Usually, how do you solve it at last?
NOTES:
Could someone introduce something about problem solving practice?
If I can, I leave it alone for a while. Often the solution will pop into my head when I least expect it. (If only we always had the luxury of waiting - often we don't.)
Edit: Another hugely useful thing to do is describe the problem to someone else. Even if they can't help, the very act of explaining it to someone who's unfamiliar with the problem will often clarify things in your mind. Sometimes you get straight to a solution that way, without the other person saying a word. 8-)
I just think it over when a pencil and paper.
Break it down into each part
Look at what parts I know
Research parts I don't
Put it all together
Profit
For me the trick is breaking it into manageable bits.
-- Edit
I must agree with the poster above about talking to someone else, as well. Even if you don't have anyone you can talk to, explain it to a fluffy toy, and the answer will often become obvious.

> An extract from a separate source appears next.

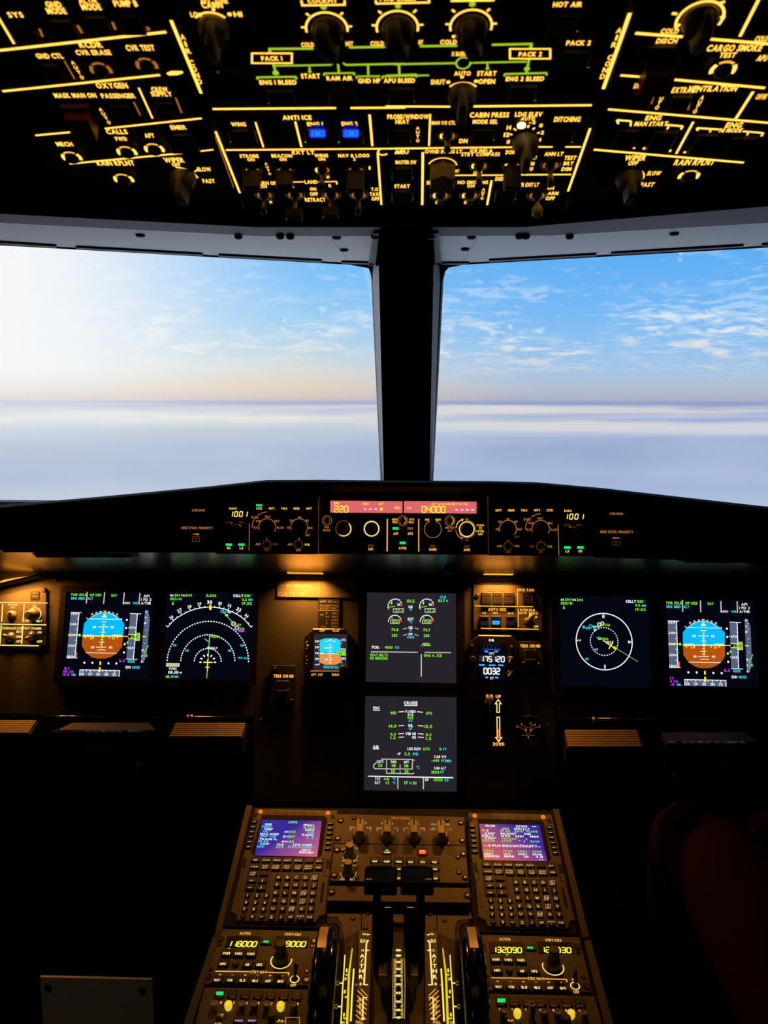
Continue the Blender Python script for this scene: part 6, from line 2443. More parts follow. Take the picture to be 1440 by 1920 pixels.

I find using a whiteboard to explain the problem to someone else very useful.
Sometimes I'll search Stack Overflow to see if anyone has encountered the same or a similar problem; if they haven't, I'll sometimes post a question about it.
The book Peopleware put it in a nice way, that despite being a different context also works here.
The manager's function, they write, is
not to make people work but to make it
possible for people to work.
In this case you are your own manager, so its up to you to make it possible for yourself to work. If its something difficult you are struggling with, then you need to listen to yourself.. what is it you need in order to get started solving it.
For me, it can be that a major class in the project has the wrong name and is inelegant. In order to solve the problem in an elegant way these needs to be fixed first, otherwise it will end out as a half baked solution.
10 cents
For many problems, writing unit tests can help. Break it down (as silky suggests) and try writing tests for the various pieces. Then write code to make the tests pass. Check out some of the literature on TDD.
Writing throwaway "spike" code is also a handy way to figure out new things.
Well, it depends on the kind of problem, whether it's something you can research. For the things you can't, often specific design problems where I have problems keeping all the factors in mind at once, I've found two methods to work well:
Get rid of all possible distractions (computer, phone, people), e.g find an empty conference room. Take along pen and paper and draw a free-form diagram of the factors involved in the problem; sometimes tables also work well. I've found that the ability to concentrate hard without distractions and the graphical representation usually enable me to find a solution.
For really hard problems, sleep over it. Maybe that's just me, but I sometimes come up with the best ideas when I think about something in that half-dazed state right before I fall asleep - and strangely, I can always remember them come morning.